EM: Colore, tono, trasparenza, composizione, disegno. Quali sono gli elementi principali nella costruzione dei tuoi dipinti?
AS: I principi e gli elementi dell’arte sono estremamente importanti nel mio processo di pensiero per quanto riguarda la realizzazione del mio lavoro. Principi come la proporzione e l’equilibrio sono fondamentali in quanto sono collegati ad altri fenomeni che esistono nel mondo naturale. Elementi come il colore, il tono, la superficie e la forma sono anch’essi estremamente importanti. Credo che gli elementi strutturali dei miei dipinti rivelano aspetti riguardanti il contenuto e viceversa; e penso che tali elementi e principi mi permettono di unificare nella mia pittura aspetti come la dualità e le contraddizioni che mi vengono in mente quotidianamente.
EM: Perchè avete sentito la necessità di fare una mostra sul tema della pittura?
Studio MDT: Sicuramente questa mostra si pone come conseguenza di un’altra mostra tematica che abbiamo fatto qui in studio su una pratica artistica, che è Sistema Fisico, una mostra di qualche anno fa che analizzava il tema della scultura. Spettri del visibile ha un rapporto diretto con questa tipologia di riflessione ed è stato quasi naturale avvertire l’esigenza di raffrontarsi con la pittura. D’altro canto, Franco (Menicagli) e Stefano (Tondo) sono degli scultori, mentre io (Raffaele Di Vaia), pur non facendo pittura vengo dalla scuola della pittura, ho un approccio bidimensionale all’opera d’arte, anche se nelle mie opere cerco di superare questa bidimensionalità.
EM: Siete artisti che ospitate mostre di altri artisti nel vostro studio, sostituendo in qualche misura la figura del curatore dal processo di costruzione della mostra. La vostra è una risposta ad una mancanza, di spazi e occasione espositive, una critica alla pratica curatoriale in stretto senso, o altro?
MDT: Direi che non è la risposta ad una mancanza di situazioni espositive, piuttosto una velata critica rispetto alla figura del curatore.

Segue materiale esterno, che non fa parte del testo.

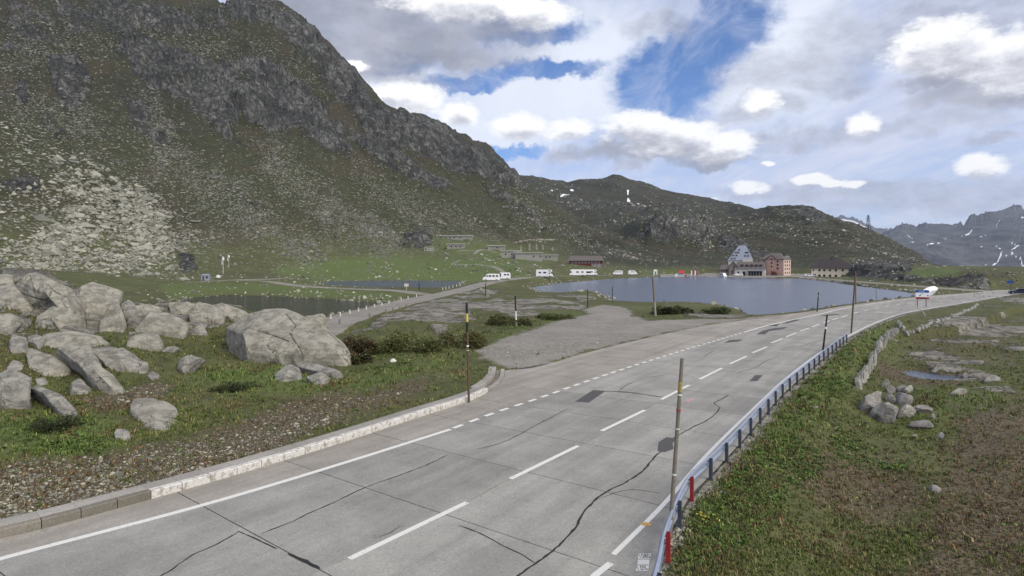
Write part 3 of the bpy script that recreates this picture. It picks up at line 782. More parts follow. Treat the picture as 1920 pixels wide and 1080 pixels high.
# ------------------------------------------------------------------ materials of the setting
def ground_material():
    m, t, b = material("alpine_ground")
    pos = t.new('ShaderNodeNewGeometry').outputs['Position']
    def attr(n):
        a = t.new('ShaderNodeAttribute'); a.attribute_name = n
        s = t.new('ShaderNodeSeparateColor'); t.link(a.outputs['Color'], s.inputs[0])
        return s.outputs
    rock, scree, grav = attr('ma')
    brown, lush, snow = attr('mb')
    sp = t.new('ShaderNodeSeparateXYZ'); t.link(pos, sp.inputs[0])
    n_l = t.noise(pos, .022, 4, .6); n_m = t.noise(pos, .16, 5, .62); n_s = t.noise(pos, 1.3, 5, .62); n_f = t.noise(pos, 9, 4, .65)
    # turf
    g = t.mix(t.step(n_m, .32, .68), (.046, .055, .018), (.095, .096, .040))
    g = t.mix(t.step(n_s, .42, .66), g, (.082, .094, .030))
    g = t.mix(t.math('MULTIPLY', t.step(n_l, .45, .65), .5), g, (.050, .044, .022))
    lf = t.math('MULTIPLY', lush, t.math('ADD', .35, t.math('MULTIPLY', n_s, .9)), clamp=True)
    g = t.mix(lf, g, t.mix(n_s, (.060, .094, .022), (.115, .150, .042)))
    bf = t.step(t.math('ADD', brown, t.math('MULTIPLY', t.math('SUBTRACT', n_s, .5), 1.1)), .25, .8)
    br = t.mix(t.step(n_f, .35, .65), (.040, .029, .018), (.125, .098, .066))
    g = t.mix(t.math('MULTIPLY', bf, .85), g, br)
    g = t.mix(1.0, g, t.ramp(n_f, [(.25, .62), (.75, 1.45)]), 'MULTIPLY')
    ah = t.new('ShaderNodeAttribute'); ah.attribute_name = 'mc'
    heath_shade = t.new('ShaderNodeSeparateColor'); t.link(ah.outputs['Color'], heath_shade.inputs[0])
    heath_shade_col = t.mix(t.step(n_m, .35, .65), (.010, .012, .006), (.027, .028, .013))  # heath tones, lowered further to hold the mountain's cloud shade
    heath_shade_col = t.mix(t.step(n_l, .5, .62), heath_shade_col, (.034, .027, .015))
    heath_shade_col = t.mix(t.math('MULTIPLY', t.step(n_s, .5, .7), .6), heath_shade_col, (.058, .058, .026))
    g = t.mix(t.math('MULTIPLY', heath_shade.outputs[0], .9), g, heath_shade_col)
    # loose stones strewn over the slopes
    vs = t.new('ShaderNodeTexVoronoi', feature='F1'); t.link(t.mapping(pos, scale=(1, .75, 1)), vs.inputs['Vector']); vs.inputs['Scale'].default_value = .62
    sc = t.new('ShaderNodeSeparateColor'); t.link(vs.outputs['Color'], sc.inputs[0])
    thr = t.math('MULTIPLY', t.math('MULTIPLY', scree, .62), t.math('ADD', .25, t.math('MULTIPLY', n_m, 1.5)))
    sf = t.math('MULTIPLY', t.math('LESS_THAN', sc.outputs[0], thr), t.step(vs.outputs['Distance'], .52, .38))
    stone = t.mix(sc.outputs[1], (.11, .11, .088), (.23, .225, .18))
    g = t.mix(sf, g, stone)
    # rock
    rn = t.noise(t.mapping(pos, scale=(.35, .35, .12), rot=(0, math.radians(14), 0)), 1.0, 8, .68, .5)
    near = t.step(sp.outputs[1], 220, 150)
    rock = t.math('ADD', rock, t.math('MULTIPLY', t.math('MULTIPLY', t.math('SUBTRACT', n_s, .5), 1.3), near))
    rf = t.step(t.math('ADD', rock, t.math('ADD', t.math('MULTIPLY', t.math('SUBTRACT', n_m, .5), 1.25), t.math('MULTIPLY', t.math('SUBTRACT', rn, .5), 1.25))), .44, .58)
    rc_far = t.mix(t.step(rn, .34, .68), (.024, .025, .025), (.104, .104, .094))  # cliff colours darkened as well, cloud shade included in the base
    vb = t.new('ShaderNodeTexVoronoi', feature='F1'); t.link(t.vmath('ADD', t.mapping(pos, scale=(.10, .10, .028), rot=(0, math.radians(16), 0)), t.vmath('SCALE', t.noise(pos, .12, 4, colour=True), s=.8)), vb.inputs['Vector']); vb.inputs['Scale'].default_value = 1.0
    vbs = t.new('ShaderNodeSeparateColor'); t.link(vb.outputs['Color'], vbs.inputs[0])
    rc_far = t.mix(1.0, rc_far, t.ramp(vbs.outputs[0], [(0, .5), (1, 1.6)]), 'MULTIPLY')
    rs = t.noise(t.mapping(pos, scale=(.6, 2.2, 3.0), rot=(0, 0, math.radians(12))), .8, 7, .66, .4)
    rc_near = t.mix(t.step(rs, .36, .64), (.105, .097, .082), (.30, .285, .245))
    rc_near = t.mix(t.math('MULTIPLY', t.step(n_f, .54, .72), .5), rc_near, (.10, .095, .08))
    rc = t.mix(near, rc_far, rc_near)
    ck = t.voronoi(t.vmath('ADD', t.mapping(pos, scale=(.12, .12, .036), rot=(0, math.radians(16), 0)), t.vmath('SCALE', t.noise(pos, .22, 5, colour=True), s=.6)), 1.0, 'DISTANCE_TO_EDGE')
    crack = t.math('MULTIPLY', t.step(ck, .11, .0), t.math('SUBTRACT', 1.0, t.math('MULTIPLY', near, .75)))
    rc = t.mix(t.math('MULTIPLY', crack, .75), rc, (.020, .021, .018))
    g = t.mix(rf, g, rc)
    # gravel and packed tracks
    gn = t.noise(pos, 22, 3, .7)
    gc = t.mix(t.step(gn, .34, .66), (.115, .106, .092), (.33, .31, .275))
    gc = t.mix(t.math('MULTIPLY', t.step(n_s, .42, .62), .55), gc, (.15, .138, .118))
    gc = t.mix(t.math('MULTIPLY', t.step(n_m, .45, .62), .45), gc, (.29, .275, .245))
    gf = t.step(t.math('ADD', grav, t.math('MULTIPLY', t.math('SUBTRACT', n_s, .5), 1.0)), .32, .66)
    g = t.mix(gf, g, gc)
    g = t.mix(t.step(t.math('ADD', snow, t.math('MULTIPLY', t.math('SUBTRACT', n_m, .5), .3)), .45, .55), g, (.80, .82, .85))
    t.link(g, b.inputs['Base Color'])
    b.inputs['Roughness'].default_value = .92
    hb = t.math('ADD', t.math('MULTIPLY', n_s, .25), t.math('MULTIPLY', n_f, .07))
    hb = t.math('ADD', hb, t.math('MULTIPLY', t.math('MULTIPLY', rf, rn), 1.6))
    hb = t.math('ADD', hb, t.math('MULTIPLY', sf, .5))
    hb = t.math('SUBTRACT', hb, t.math('MULTIPLY', t.math('MULTIPLY', crack, rf), .8))
    hb = t.math('ADD', hb, t.math('MULTIPLY', t.math('MULTIPLY', gn, gf), .02))
    t.link(t.bump(hb, .9, 1.0), b.inputs['Normal'])
    return m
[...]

Ogni artista ritiene di capire meglio l’arte rispetto ad un curatore per il semplice fatto di praticarla. Inoltre il rapporto tra artista e artista è diverso rispetto a quello che si instaura tra artista e curatore, c’è un maggiore confronto, una sintonia più piena, quasi un rispecchiamento. Nel caso specifico di questa mostra, attraverso la pittura si propone una riflessione che ci riguarda tutti, artisti esposti e artisti dello studio. È inoltre il motivo per cui abbiamo deciso di condividere uno studio in tre, questa convivenza porta un dialogo e uno scambio quotidiano, che in occasione delle mostre si amplifica e si espande con altri soggetti.
EM: La sensazione, seguendo il susseguirsi delle mostre presso lo studio MDT, è che scegliate gli artisti anche per un senso di “prossimità” con la vostra pratica. Come si sviluppa il processo di selezione e come condividete la scrittura espositiva tra voi tre?

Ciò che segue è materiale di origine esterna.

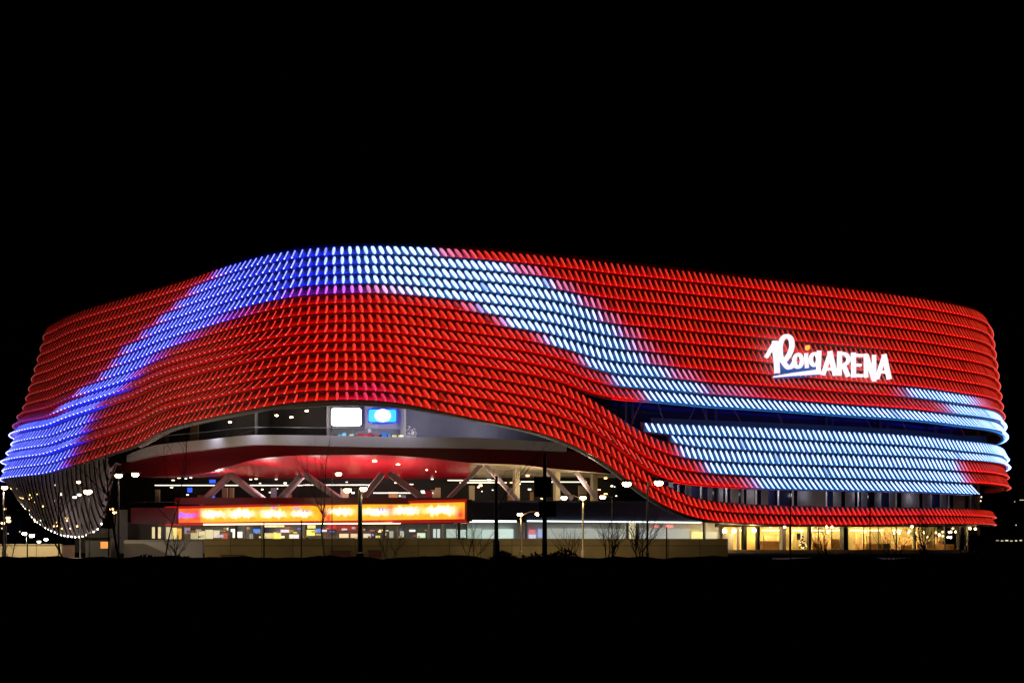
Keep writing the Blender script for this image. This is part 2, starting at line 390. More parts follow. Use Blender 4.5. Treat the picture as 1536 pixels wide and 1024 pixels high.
# roof, parapet rim and the closed body behind the skin
allp = plan; mb = MB()
ins = allp - nrm*1.2
mb.solid([(*p, ROOF+EYE-1.0) for p in ins[::8]], [(*p, ROOF+EYE-.4) for p in ins[::8]]); mb.build('roof', M['roof'], arena)
mb = MB(); rs = []
for q in range(0, len(ix), 4):
    p = PX0[q]; n = NR[q]; rs.append([(*(p+n*.02), ROOF+EYE+.04), (*(p+n*.02), ROOF+EYE+.34), (*(p-n*.3), ROOF+EYE+.34), (*(p-n*.3), ROOF+EYE+.04)])
mb.rings(rs); mb.build('roof_rim', M['dark'], arena)
mb = MB(); ins = allp - nrm*22
for _k in range(80): ins = (np.roll(ins, 1, 0) + 2*ins + np.roll(ins, -1, 0))/4
mb.solid([(*p, .0) for p in ins[::10]], [(*p, ROOF+EYE-1.2) for p in ins[::10]]); mb.build('core_wall', M['core'], arena)
# solid rear face of the building (dark, out of the photo's sight)
mb = MB(); rear = [q % N for q in range(SPAN+60, N-40, 8)]
mb.rings([[(*plan[q], 3.0), (*plan[q], ROOF+EYE), (*(plan[q]-nrm[q]*.6), ROOF+EYE), (*(plan[q]-nrm[q]*.6), 3.0)] for q in rear]); mb.build('rear_wall', M['backing'], arena)

def strip(name, m, x0, x1, yt, yb, o, thick=.4, parent=arena, ot=None, n=None, smooth=False):
    """a solid band along the plan: front face between the two traced edges"""
    xs = np.linspace(x0, x1, n or max(3, int(abs(x1-x0)/10)+1)); mb = MB(); rs = []
    for x in xs:
        p, nn, tt = cv(o).at(x); zb_ = zz(yb(x) if callable(yb) else yb, p[1])
        p2, n2, _ = cv(o if ot is None else ot).at(x); zt_ = zz(yt(x) if callable(yt) else yt, p2[1])
        rs.append([(*p2, zt_), (*p, zb_), (*(p-nn*thick), zb_), (*(p2-n2*thick), zt_)])
    mb.rings(rs); return mb.build(name, m, parent, smooth)
def panel(name, m, x0, x1, y0, y1, o, thick=.15, parent=arena):
    return strip(name, m, x0, x1, y0, y1, o, thick, parent, n=max(2, int((x1-x0)/40)+2))
def post(name, m, x, y0, y1, o, w, thick=None, parent=arena):
    p, n, t = cv(o).at(x); d = p[1]; hw = w*d/F/2; mb = MB()
    a = [(*(p+t*hw*s + n*(-(thick or hw*2) if k else 0)), 0) for s, k in ((-1,0),(1,0),(1,1),(-1,1))]
    mb.solid([(q[0], q[1], zz(y1, d)) for q in a], [(q[0], q[1], zz(y0, d)) for q in a]); return mb.build(name, m, parent)

# lower edge trim of the skin
def edge_trim(x0, x1, drop):
    top, bot, zt, zb, lo, hi, pxt = geo[('L',4)]; px = CX + F*bot[:,0]/bot[:,1]
    qs = [q for q in range(0, len(ix), 3) if x0 <= px[q] <= x1 and 60 < q < SPAN+70]; mb = MB(); rs = []
    for q in qs:
        n = NR[q]; z = zb[q]-.04; dr = drop(px[q])*bot[q][1]/F; p = bot[q]-n*.1
        rs.append([(*p, z), (*(p-n*.25), z-dr), (*(p-n*.55), z-dr), (*(p-n*.5), z)])
    mb.rings(rs); mb.build('edge_trim', M['trim'], arena)
edge_trim(205, 1470, pchip([200,400,450,560,620,700,1500], [2.5,3,6,6,4,1.6,1.6]))
# ---- upper terrace behind the arch
slab_t = pchip([175,205,230,300,390,500,600,700,860], [690,676,668,660,652,653,655,656,665])
slab_b = pchip([175,205,230,300,390,500,600,700,860], [697,688,683,675,667,669,671,672,677])
arch = pchip([150,190,216,260,305,350,390,456,557,634,710,782,816,891,930], [700,708,714,713,709,697,687.5,682.5,682,686,694,697,701,708,712])
strip('terrace_slab', M['white'], 190, 850, slab_t, slab_b, -.6, 7.5)
strip('fascia', M['darkred'], 165, 905, slab_b, arch, -1.6, .3)
strip('soffit', M['red'], 200, 705, arch, lambda x: 717+ (x-450)*.002, -15.0, .3, ot=-1.95)
strip('soffit', M['tan'], 706, 930, arch, lambda x: 716, -15.0, .3, ot=-1.95)
strip('terrace_floor', M['greywall'], 200, 840, lambda x: slab_t(x)+2.5, lambda x: slab_t(x)+4, -8, .3)
# terrace rear walls
panel('wall', M['core'], 205, 386, 596, 664, -8.6)
panel('wall', M['core'], 387, 489, 596, 656, -8.6)
panel('wall', M['white'], 491, 606, 596, 657, -8.6)
panel('wall', M['greyblue'], 608, 850, 600, 666, -8.2)
for x, w in ((383, 3.2), (491, 3), (607.5, 3)): post('column', M['white'], x, 598, 658, -7.4, w)
for x, a, b in ((240,253,.0),(285,296,.0)): panel('window', M['wood'], x, x+12, 628, 662, -8.3)
strip('terrace_ceiling', M['core'], 205, 850, 598, 596, -8.4, .3, ot=-2.2)
railg = strip('glass_railing', M['glass'], 235, 600, lambda x: slab_t(x)-11, lambda x: slab_t(x)-.4, -.9, .06)
strip('handrail', M['trim'], 235, 600, lambda x: slab_t(x)-12, lambda x: slab_t(x)-11.2, -.9, .1)
for x, y in ((415,623),(437,625.5),(460,616),(338,627),(345,633),(432,611)):
    p = P3(x, y, -6.5); mb = MB(); mb.ball(p, (.22,.22,.1)); mb.build('ceiling_light', M['bulb_warm'], arena)
for x in (310, 370, 430, 490, 550, 610):
    p = P3(x, float(B(x))+10, .9); lamp('SPOT', p, 300, (.84, .82, 1), arena, .2, 145, p+Vector((0, 1.0, -5)))  # spots added to brighten the slab front; no fitting stands here
for x in (300, 420, 530, 640, 740):
    p = P3(x, 625 if x < 700 else 645, -3.5); lamp('POINT', p, 260, (1, .93, .92), arena, .3)  # points added to light the terrace, without fittings
# V struts of the open concourse
def strut(xa, ya, xb, yb, w, m='mauve', o=-3.5):
    a = P3(xa, ya, o); b = P3(xb, yb, o); mb = MB(); k = w*a.y/F/2; d = (b-a).normalized()
    nn = Vector((*cv(o).at(xa)[1], 0)); u = d.cross(nn).normalized()*k; v = nn*k*.7
    mb.rings([[a+u*.8+v, a+u+v*.0, a+u*.8-v, a-u*.8-v, a-u, a-u*.8+v], [b+u*.8+v, b+u, b+u*.8-v, b-u*.8-v, b-u, b-u*.8+v]]); mb.build('strut', M[m], arena)
for xa, ya, xb, yb in ((345,713,302,754),(347,713,402,755),(454,712,414,755),(458,712,515,752),(574,710,540,752),(583,709,636,748),(722,697,668,752),(728,697,778,752),(815,700,858,748),(862,705,892,745)):
    strut(xa, ya, xb, yb, 10 if xa < 720 else 7)
for x in (776, 837, 893): post('column', M['tan'], x, 694, 752, -6, 8)
# concourse rear wall, floor edge and lights
panel('wall', M['core'], 170, 930, 690, 757, -16)
strip('concourse_floor', M['greywall'], 190, 1010, 753, 752, -16, .3, ot=-2.5)
strip('balustrade', M['darkred'], 262, 700, 746, 756, -1.2, .2)
for x0, x1, y, m in ((232,452,727.5,'strip'),(455,562,727,'strip'),(600,620,726,'strip'),(560,650,739,'strip'),(672,742,720,'strip'),(690,760,723.5,'strip'),(782,806,722,'strip'),(812,880,722.5,'strip')):
    strip('strip_light', M[m], x0, x1, y-.6, y+.6, -11, .2)
rr = random.Random(11)
for k in range(34):
    x = rr.uniform(225, 740); y = rr.choice((rr.uniform(717, 726), rr.uniform(730, 748)))
    if k < 10: x = rr.uniform(222, 300); y = rr.uniform(704, 735)
    p = P3(x, y, -12 - rr.random()*3); s = rr.uniform(.05, .13); mb = MB(); mb.box(p-Vector((s*rr.uniform(1,2.6), .1, s)), p+Vector((s*rr.uniform(1,2.6), .1, s*.7)))
    mb.build('ceiling_light', M[rr.choice(('strip','strip','bulb_warm','stripw'))], arena)
for k in range(24):
    x = rr.uniform(690, 935); y = rr.uniform(712, 748); p = P3(x, y, -11 - rr.random()*4); s_ = rr.uniform(.05, .14); mb = MB(); mb.box(p-Vector((s_*rr.uniform(.6,3), .1, s_)), p+Vector((s_*rr.uniform(.6,3), .1, s_*.8)))
    mb.build('ceiling_light', M[rr.choice(('strip','bulb_amber','stripw','strip'))], arena)
for k in range(14):
    x = rr.uniform(225, 930); w_ = rr.uniform(4, 14); y = rr.uniform(731, 742); panel('partition', M[rr.choice(('wood','greyblue','tan','darkred'))], x, x+w_, y, 752, -rr.uniform(8, 14))
blue = mat('blue_lightbox', (.02,.05,.3), .4, emit=(.03,.12,1), strength=1.2)
for x0, x1, y0, y1 in ((314,322,719,724),(317,321,743,751),(281,287,731,738)): panel('light_box', blue, x0, x1, y0, y1, -10)
for x0, x1 in ((333,341),(344,350),(653,661),(704,712),(868,880)): panel('wood_panel', M['tan'], x0, x1, 731 if x0 < 700 else 728, 752, -10.5)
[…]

MDT: Noi non programmiamo le mostre, la scelta è quasi casuale, molto istintiva e libera, ed è figlia di quel confronto quotidiano di cui ti parlavo prima. A volte è l’affinità o la curiosità rispetto ad un artista o addirittura verso un’opera che dà il via alla mostra. Il processo di selezione è altrettanto casuale, rispetto alla suggestione iniziale cerchiamo di comporre un dialogo visivo e concettuale che sia il più possibile esaustivo, e che coinvolge ora uno solo di noi, ora, come in questo caso, tutt’e tre.